Christ Our Creator: Blade Runner Meets Jesus

Years ago, while reading a paraphrase of Mary Magdalene’s encounter with the resurrected Jesus on the first Easter morning, I was arrested by this sentence: “Hearing her name spoken, Mary turned and saw her Creator” (John 20:16). 

Startled, I looked up from the page. My first reaction was that this paraphrase had gone a step too far. Never before had I heard Jesus referred to as our—indeed my—‘Creator.’ Of course, I know that everything was created through Jesus (John 1:3; Col 1:16). But to flat out call Him the ‘Creator’—that took me by surprise. 

In that moment I realized I had a low view of the second person of the Trinity. I believed in the incarnation, in God becoming flesh, so I knew that Jesus is God, but to equate or identify Jesus with the Creator made me uncomfortable. 

Here we get into the mystery of the Trinity: three persons in one God. To be sure, each of these divinities has different roles, but what if that is just the case in our own minds, to help us distinguish them? If each of them is God, then do they not each possess all the attributes of the others? And yet there are distinctions, too, as when Jesus said of the end times, “about that day or hour no one knows, not even the angels in heaven, nor the Son, but only the Father” (Mt 24:36). And if creation was accomplished ‘through’ the Son, does that not imply an initiating Power behind Him? 

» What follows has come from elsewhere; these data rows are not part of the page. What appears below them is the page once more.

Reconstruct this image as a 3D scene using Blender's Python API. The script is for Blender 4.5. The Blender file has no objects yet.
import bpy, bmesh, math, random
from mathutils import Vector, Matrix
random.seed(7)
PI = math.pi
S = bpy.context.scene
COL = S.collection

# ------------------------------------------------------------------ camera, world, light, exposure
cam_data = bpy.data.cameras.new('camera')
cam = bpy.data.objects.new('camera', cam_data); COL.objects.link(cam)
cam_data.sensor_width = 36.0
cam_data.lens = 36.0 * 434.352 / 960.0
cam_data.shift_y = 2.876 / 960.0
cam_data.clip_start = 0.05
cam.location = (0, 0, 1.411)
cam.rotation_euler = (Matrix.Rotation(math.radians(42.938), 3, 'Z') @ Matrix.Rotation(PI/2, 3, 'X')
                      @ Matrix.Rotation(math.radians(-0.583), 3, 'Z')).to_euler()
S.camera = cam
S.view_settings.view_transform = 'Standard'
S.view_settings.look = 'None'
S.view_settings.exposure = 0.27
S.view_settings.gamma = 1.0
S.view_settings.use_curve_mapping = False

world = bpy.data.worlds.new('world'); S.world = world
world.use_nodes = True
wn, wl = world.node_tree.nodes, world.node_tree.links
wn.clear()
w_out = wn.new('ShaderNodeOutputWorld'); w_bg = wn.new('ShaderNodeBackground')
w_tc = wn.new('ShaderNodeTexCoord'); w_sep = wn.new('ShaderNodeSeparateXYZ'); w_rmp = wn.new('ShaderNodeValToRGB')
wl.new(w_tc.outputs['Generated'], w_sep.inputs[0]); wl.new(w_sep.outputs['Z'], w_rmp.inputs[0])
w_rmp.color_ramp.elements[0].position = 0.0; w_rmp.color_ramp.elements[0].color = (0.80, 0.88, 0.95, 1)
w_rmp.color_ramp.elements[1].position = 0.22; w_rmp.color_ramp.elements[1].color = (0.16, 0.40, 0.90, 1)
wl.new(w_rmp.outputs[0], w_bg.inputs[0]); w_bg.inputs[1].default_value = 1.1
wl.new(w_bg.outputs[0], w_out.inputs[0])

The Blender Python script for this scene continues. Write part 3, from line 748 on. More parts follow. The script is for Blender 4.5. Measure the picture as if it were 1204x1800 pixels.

In making a common vase, someone has to shape the clay. That someone is not God, it’s you or me. So who is the creator of the vase? Do we really wish to mince words over this paradox? Theologians may, but do we? 

Yet do we not see Jesus acting as Creator when He turns water into wine, or when He feeds five thousand on a few loaves and fish? Such wonders are not mere transformations but can only be understood as fresh acts of creation. And is not the same true of miracles of healing? When Jesus gives sight to the blind, He creates eyesight; when He restores a withered arm, He creates that arm anew. These are creative miracles. 

Christianity is all about Jesus. Yet it’s easy to demote Jesus—ever so subtly—to second place in the Trinity, not fully God Himself but God’s representative, His mediator. To my mind, however, the term ‘mediator’ gives the wrong idea of Jesus, for as Christians we actually need no mediator between ourselves and God. Since Jesus is God, we go directly to Him. As Paul says, “A mediator implies more than one party; but God is one” (Gal 3:20). 

In our Christian journey we experience not just one conversion but one after another. I consider the moment I called Jesus my Creator a conversion experience. Ever since then I find it exciting to think that there are people in history who have met their Creator face to face. Here and now, on this earth. 

I’m reminded of the climax of the movie “Blade Runner,” one of the transcendent moments of film. After spending the whole story pursuing errant androids, the human tracker corners one of his quarry—or wait, is it the other way around? I won’t give away the plot, except to say that the power of this scene—and indeed of the whole film—lies in what happens when an android meets its maker. 

Is this not the great iconic religious event: a human being meeting the Creator face to face? Well, folks, it has happened. It happened in Bethlehem, it happened at the Garden Tomb, it happened on the road to Damascus, and it has happened again to countless people throughout Christian history. It even happened to me (though that’s another story). 

As Jesus Himself said, “Anyone who has seen Me has seen the Father” (John 14:9).